Throughout the past year the Energy Community Secretariat, together with the EU Commission, has held a number of consultations with the Contracting Parties about identifying pathways to achieve integration of the energy market as well as address climate change issues. The outcome of this process is the Decarbonisation Roadmap which aims to achieve climate neutrality within the Energy Community, through setting ambitious 2030 targets, establishing decarbonisation priorities and timelines, and working towards phasing out of coal and of fossil fuel subsidies. This should help shape the implementation of the political agreement stemming from the signing of the Sofia Declaration on the Green Agenda for the Western Balkans, as well as its recently adopted Action Plan.

In parallel there is an opportunity to introduce carbon pricing in two phases. The first phase foresees adoption of Energy Community acquis relevant legislation, in particular the Monitoring and Reporting of greenhouse gases Regulation, and the Regulation on verification and accreditation of data. According to the current timeline, the adoption of this legislation by the Ministerial Council is scheduled for the end of 2022, with transposition by end of 2023, and full implementation by 2026. The second phase relates to the introduction of the Directive on Emissions Trading System (ETS) but this does not include a timeline. There should be no delays in establishing a comprehensive framework for the introduction of carbon pricing, therefore Phase I and II can be executed simultaneously, in order to adopt the ETS as soon as possible. 
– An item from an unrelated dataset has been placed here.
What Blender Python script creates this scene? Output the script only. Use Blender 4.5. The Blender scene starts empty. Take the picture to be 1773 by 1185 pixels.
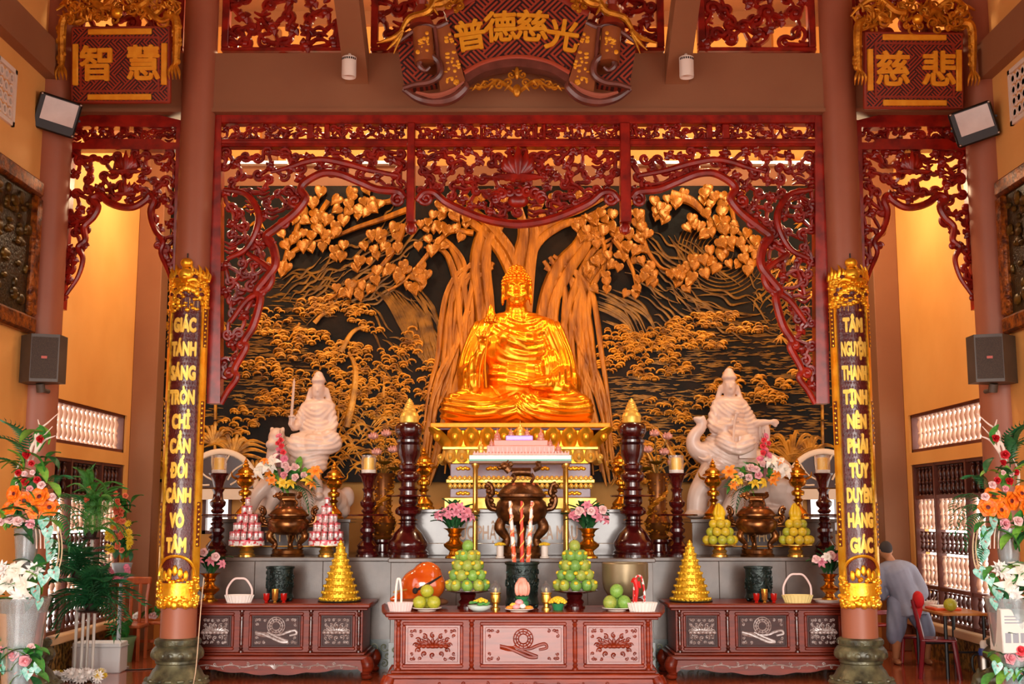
import bpy, bmesh, math, random
import numpy as np
from mathutils import Vector, Matrix, Euler
random.seed(7); np.random.seed(7)
PI = math.pi
SC = bpy.context.scene
COL = SC.collection
# ------------------------------------------------------------------ camera, sky, lights, exposure
FPX, CX, CY, HC = 2080.0, 886.5, 592.5, 1.9
TH = math.atan(297.5 / FPX)
cam = bpy.data.cameras.new('camera'); cam.sensor_width = 36; cam.lens = FPX / 1773 * 36; cam.clip_end = 200
camo = bpy.data.objects.new('camera', cam); COL.objects.link(camo)
camo.location = (0, 0, HC); camo.rotation_euler = (PI / 2 + TH, 0, 0); SC.camera = camo
SC.view_settings.view_transform = 'Standard'; SC.view_settings.look = 'None'
SC.view_settings.gamma = 1; SC.view_settings.use_curve_mapping = False
SC.view_settings.exposure = 0.6
w = bpy.data.worlds.new('sky'); SC.world = w; w.use_nodes = True
w.node_tree.nodes['Background'].inputs[0].default_value = (1.0, 0.93, 0.86, 1)
w.node_tree.nodes['Background'].inputs[1].default_value = 2.15

def lamp(name, kind, loc, target, power, color, size=.15, angle=60, blend=.6):
    l = bpy.data.lights.new(name, kind); l.energy = power; l.color = color
    if kind == 'SPOT':
        l.spot_size = math.radians(angle); l.spot_blend = blend; l.shadow_soft_size = size
    elif kind == 'AREA':
        l.size = size
    else:
        l.shadow_soft_size = size
    o = bpy.data.objects.new(name, l); COL.objects.link(o); o.location = loc
    o.rotation_euler = (Vector(target) - Vector(loc)).to_track_quat('-Z', 'Y').to_euler()
    return o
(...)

Towards a successful energy transition

The Contracting Parties of the Energy Community are inching towards cohesion with the EU. The Energy Community Treaty has been so far the main drive of the energy transition for the Contracting Parties. The introduction of the updated acquis will facilitate further action.

For many, especially the Western Balkans, this is the key moment to set the necessary ambition, develop thorough action plans and start implementing them.
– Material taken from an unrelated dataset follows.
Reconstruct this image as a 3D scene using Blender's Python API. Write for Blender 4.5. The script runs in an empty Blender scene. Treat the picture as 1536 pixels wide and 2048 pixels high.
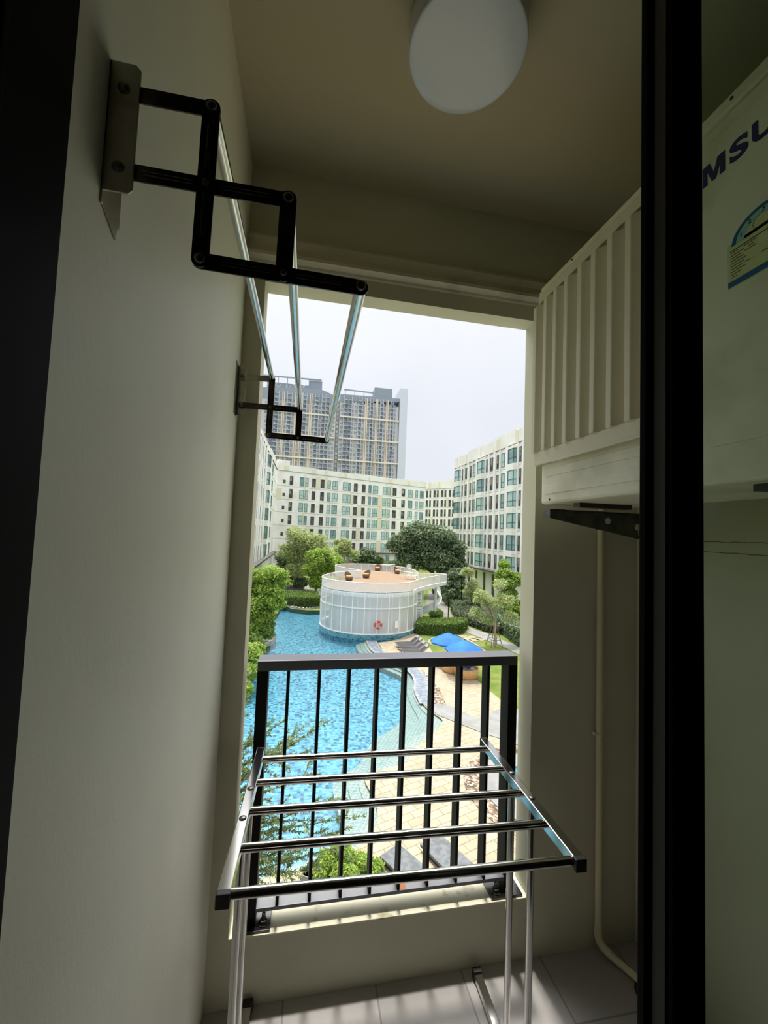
import bpy, math, random
import numpy as np
from mathutils import Vector, Matrix
from mathutils.geometry import tessellate_polygon

SC = bpy.context.scene
COL = SC.collection
PI = math.pi
random.seed(7)

# ------------------------------------------------------------------ camera, world, sun, exposure
F = 812.0
EYE = np.array([0.0, 0.0, 1.5])
def _n(v):
    v = np.array(v, float); return v / np.linalg.norm(v)
_dy = _n([(612 - 768) / F, -(1062 - 1024) / F, -1])
_up = _n([584 / F, 15041 / F, -1]); _up = _n(_up - _dy * _up.dot(_dy))
_dx = np.cross(_dy, _up)
RM = np.array([_dx, _dy, _up])
cam_d = bpy.data.cameras.new('camera'); cam = bpy.data.objects.new('camera', cam_d); COL.objects.link(cam)
cam_d.sensor_fit = 'HORIZONTAL'; cam_d.sensor_width = 36.0; cam_d.lens = F / 1536 * 36.0
cam_d.clip_start = 0.02; cam_d.clip_end = 2000
cam.matrix_world = Matrix.Translation(Vector(EYE)) @ Matrix([list(r) for r in RM]).to_4x4()
SC.camera = cam

SC.view_settings.view_transform = 'Standard'
SC.view_settings.look = 'None'
SC.view_settings.gamma = 1.0
SC.view_settings.use_curve_mapping = False
SC.view_settings.exposure = 0.0
SC.cycles.use_denoising = True
SC.cycles.max_bounces = 12
SC.cycles.diffuse_bounces = 9
SC.cycles.glossy_bounces = 4
SC.cycles.transparent_max_bounces = 16
SC.cycles.sample_clamp_indirect = 6.0

w = bpy.data.worlds.new('overcast_sky'); SC.world = w; w.use_nodes = True
nt = w.node_tree; nt.nodes.clear()
def _wn(t, **k):
    n = nt.nodes.new(t)
    for a, b in k.items(): setattr(n, a, b)
    return n
GLOW = 2.8
out = _wn('ShaderNodeOutputWorld'); bg = _wn('ShaderNodeBackground')
tc = _wn('ShaderNodeTexCoord'); sep = _wn('ShaderNodeSeparateXYZ')
nt.links.new(tc.outputs['Generated'], sep.inputs[0])
ramp = _wn('ShaderNodeValToRGB')                      # bright hazy sky, brighter towards the zenith
cr = ramp.color_ramp
cr.elements[0].position = 0.0; cr.elements[0].color = (0.27, 0.285, 0.31, 1)
cr.elements[1].position = 1.0; cr.elements[1].color = (0.66, 0.66, 0.65, 1)
e = cr.elements.new(0.30); e.color = (0.275, 0.285, 0.31, 1)
e = cr.elements.new(0.50); e.color = (0.31, 0.318, 0.335, 1)
e = cr.elements.new(0.75); e.color = (0.55, 0.55, 0.55, 1)
nt.links.new(sep.outputs['Z'], ramp.inputs[0])
nz = _wn('ShaderNodeTexNoise'); nz.inputs['Scale'].default_value = 1.6; nz.inputs['Detail'].default_value = 4
nt.links.new(tc.outputs['Generated'], nz.inputs['Vector'])
mr = _wn('ShaderNodeMapRange'); mr.inputs[1].default_value = 0.3; mr.inputs[2].default_value = 0.7
mr.inputs[3].default_value = 0.93; mr.inputs[4].default_value = 1.07
nt.links.new(nz.outputs[0], mr.inputs[0])
mul = _wn('ShaderNodeVectorMath', operation='SCALE')
nt.links.new(ramp.outputs[0], mul.inputs[0]); nt.links.new(mr.outputs[0], mul.inputs['Scale'])
# added bright sky lobe, above the visible sky, to light the balcony inside
nrmv = _wn('ShaderNodeVectorMath', operation='NORMALIZE'); nt.links.new(tc.outputs['Generated'], nrmv.inputs[0])
dot = _wn('ShaderNodeVectorMath', operation='DOT_PRODUCT'); dot.inputs[1].default_value = (0.0, math.cos(math.radians(61)), math.sin(math.radians(61)))
nt.links.new(nrmv.outputs[0], dot.inputs[0])
gl = _wn('ShaderNodeMapRange', interpolation_type='SMOOTHSTEP'); gl.inputs[1].default_value = 0.865; gl.inputs[2].default_value = 0.985
gl.inputs[3].default_value = 0.0; gl.inputs[4].default_value = GLOW
nt.links.new(dot.outputs['Value'], gl.inputs[0])
gcol = _wn('ShaderNodeVectorMath', operation='SCALE'); gcol.inputs[0].default_value = (1.0, 0.985, 0.95); nt.links.new(gl.outputs[0], gcol.inputs['Scale'])
addv = _wn('ShaderNodeVectorMath', operation='ADD'); nt.links.new(mul.outputs[0], addv.inputs[0]); nt.links.new(gcol.outputs[0], addv.inputs[1])
nt.links.new(addv.outputs[0], bg.inputs[0])
bg.inputs[1].default_value = 2.95
nt.links.new(bg.outputs[0], out.inputs[0])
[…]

Our key recommendations on the process are as follows:

  • The European Commission must provide timely results of the study on the 2030 targets and make them available for consultation with all stakeholders. Taking into account the health, social and economic costs of coal, these targets must be in line with achieving climate neutrality by mid-century. The Energy Community Secretariat should work on having an extraordinary Ministerial Council in Spring 2022, in order to adopt the proposed targets.

  • The Contracting Parties must work towards finishing, in a transparent manner, the process of drafting and adopting the National Energy and Climate Plans. These plans must be ambitious, credible, with specific timelines, policies and measures, as well as financial planning. The Contracting Parties must immediately revise their submitted National Determined Contributions, in order to ensure cohesion between the NECPs and NDCs.
    Furthermore, the Governance Regulation, as well as the legislation on renewables and energy efficiency, must be transposed as soon as possible. This should be combined with ensuring a credible process for the energy and climate long and short term planning, based on reliable results of the emissions monitoring.

  • Without any delay the Energy Community Secretariat should work closely with its working groups to prepare for the introduction of the carbon pricing acquis. We call for synchronicity in working on Phase I and II for the introduction of a carbon pricing system for the Contracting Parties in order to speed up its adoption across the region.

  • The Energy Community Secretariat, together with the EU Commission must work closely with the Contracting Parties to amend the Treaty in order to ensure implementation of the Energy Community acquis. As such the Treaty will support the region towards achieving the long term decarbonization goals; act to level the playing field between the Contracting Parties and the EU with regards to competition; phase out fossil fuel subsidies; and introduce enforcement mechanism which will incentivize the Contracting Parties to comply with the Treaty.